Posted by on March 5th, 2014 Posted in: Instructional Design, Training Tips


Man interacting with a large touchscreen.

In January, I attended a presentation called Making Interactivity Count by Cammy Bean, Vice President of Learning Design at Kineo. You can find her slide deck on Slideshare and I recommend looking at her other presentations as well. Here are a few of my takeaways from her talk. Though her points were geared to the elearning environment, they are highly applicable to the face-to-face classroom as well.

When designing instruction, we try to incorporate interactivity. But what is interactivity? Interactivity occurs on a spectrum and can be human-to-human, or human-to-thing. Even thinking meaningfully can be interactive. Her four strategies for incorporating interactivity are:

1. Get them reflecting! Have your students practice integrating the content into their own mental schema. Ask a question to get them to stop, think, and apply what they have just learned. For example, what are you going to start doing, stop doing, or continue doing with this new knowledge?

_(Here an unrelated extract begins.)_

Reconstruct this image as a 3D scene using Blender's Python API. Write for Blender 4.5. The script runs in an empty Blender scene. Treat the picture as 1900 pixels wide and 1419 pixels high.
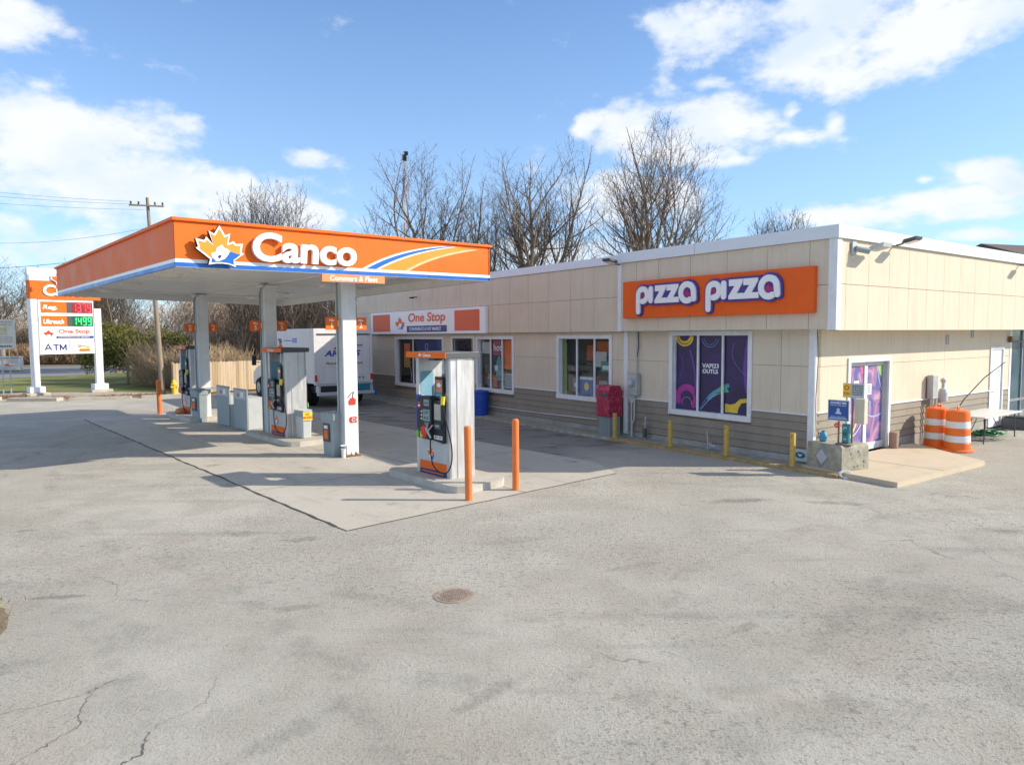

2. Get them feeling! Make your stories or examples about real people or put the learner in the story. Ask them questions about the story or why it matters.

3. Get them acting! Build in worksheets or have students assess what’s going right or wrong with a scenario. For example, if you demonstrate a search that returns zero results, have your students determine why and how to fix it. Ask students what they would do in a given situation.

4. Get them connecting! Have your students talk to each other. Use a survey and share the results.

A few other words of caution from Cammy Bean:

  • Don’t add interactivity just for the sake of interactivity (or as Cammy put it, Beware the clicky clicky, bling bling!)
  • Be sure that the interactive elements have context
  • Don’t allow the interactivity to overwhelm the content

What are some new ways you might add interactivity to your classes?